作るのにどれだけ時間がかかったかなど、顧客は気にしない。顧客が気にするのは、自分にとっていいか悪いかである。

バッチサイズを小さくしろ
バッチサイズを小さくすれば、構築-計測-学習のフィードバックループを競合他社より短い時間で回せるという点だ。顧客から素早く学ぶ能力こそ、競争力の源泉としてスタートアップが手に入れなければならないものなのだ。

時間のために品質を犠牲にしてはならない
これこそがリーン生産方式の肝だ。いま品質問題が発生しているなら、あるいは品質問題を見逃せば、その結果生じた欠陥によって後々スピードダウンせざるをえなくなる。欠陥があるとやり直しが必要になる、士気が低下する、顧客から苦情が入るなど、前進を妨げ、貴重な資源を食いつぶす原因がいろいろ発生する。

根底には人的問題が隠れている
何か問題に直面したとき、立ち止まって「なぜ」を5回繰り返してみる。これは言うは易し、行うは難しだ。これは単に真因を調べることが目的ではなく、チーム内に共通の理解と視点を醸成し、メンバー間の距離を小さくする情報を明らかにする方法だ。

リーン・スタートアップの本質
地図を捨ててコンパスを頼りに進め。

メトカーフの法則
ネットワーク全体の価値が参加者の2乗に比例する。

マーク・クック
成功とは機能を提供することではありません。成功とは、顧客の問題をどうしたら解決できるのか学ぶことです。

ショーン・キャロラン
スタートアップは飢え死にしない。溺れ死ぬのだ。

ヘンリー・フォード
何かを変えたからと言ってそれが改良になるとは限らない。

リーン・スタートアップ/まとめ

400ページにも上る大作のため、手に取るのは少々億劫かもしれませんし、読み進めるにも時間がかかってしまうかもしれませんが、一読の価値あり、というのが私の感想です。

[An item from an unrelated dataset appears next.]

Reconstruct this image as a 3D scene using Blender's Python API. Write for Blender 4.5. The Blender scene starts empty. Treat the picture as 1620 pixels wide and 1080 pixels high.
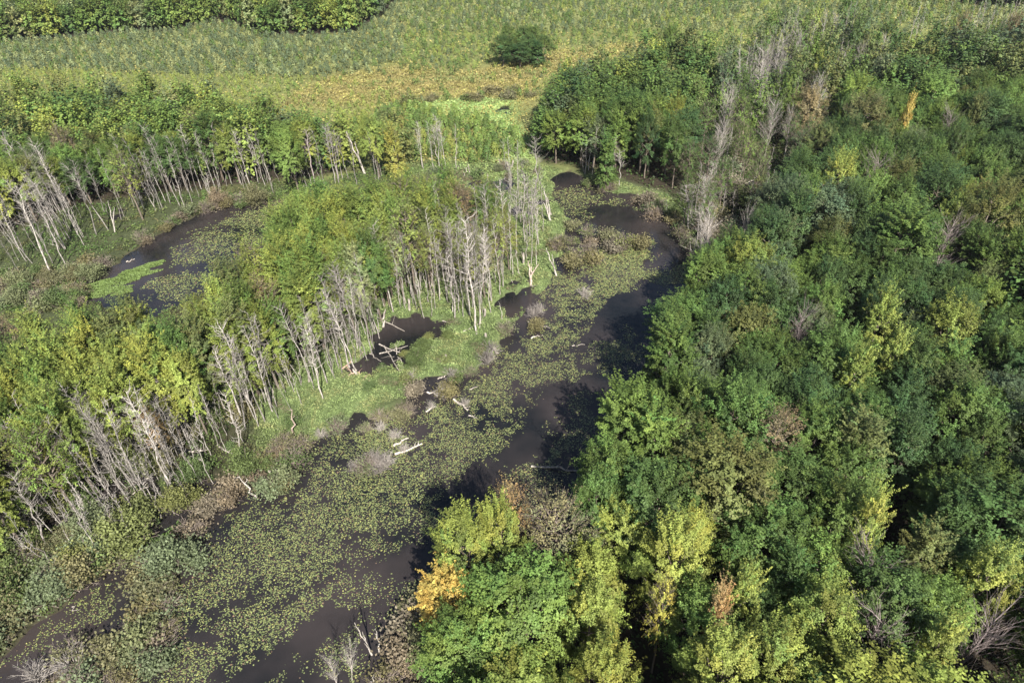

スタートアップに限らず、マネージャーやエンジニア、モノ作り(サービス提供者)に関わる人々には価値の高い書籍かもしれません。

特にこれまでにこの類の書籍(例えば内容は別物ですけどザ・ゴールシリーズなどが近いかな?)を手に取ったことがない人には目から鱗となる可能性も含んでいます。

ただし、ご注意いただきたいのは、ここで記載してるばかりの良いことだけがリーン・スタートアップの特徴ではないということです。その代表的な一つが、リーン・スタートアップの場合、スペシャリスト一人ひとりの効率向上は目的に含まれないことだと思います。

機能横断的に仕事をして検証による学びを得るチームを作ることに主眼を置いています。行動につながる評価基準、継続的デプロイメント、全体的な構築-計測-学習のフィードバックループなど、そのためのテクニックはいずれも、チームメンバーの個人的効率を落とします。どれほど早く構築できても意味がない。どれほど速く計測できても意味がない。リーン・スタートアップの中で大事なのは、ループ全体を少しでも早く回すことなのです。

スタートアップの肝は、成功し、世界を変えていくことにあるといいます。そのために人々がつぎ込む情熱やエネルギー、ビジョンを無駄にするのはもったいない。私たちはもっと上手にスタートアップをマネジメントすることができるだろうし、そうしなければいけないのかもしれません。その方法を解説してくれるのが本書です。

最後にリーン・スタートアップを非常に分かり易く表現している言葉があったので抜粋します。

成果が上がったのは?
前よりも一生懸命に働いたからではなく、上手に働いたからだ。

「失敗を達成する」なんてことを少なからず経験したことがあるのではないでしょうか。「やってはいけないことをすばらしい効率で行うほど無駄なことはない」のです。その為には、我々も上手に働くことが重要になってくるのです。無駄を省くためには、リーン・スタートアップのメソッドを取り入れる必要がありそうです。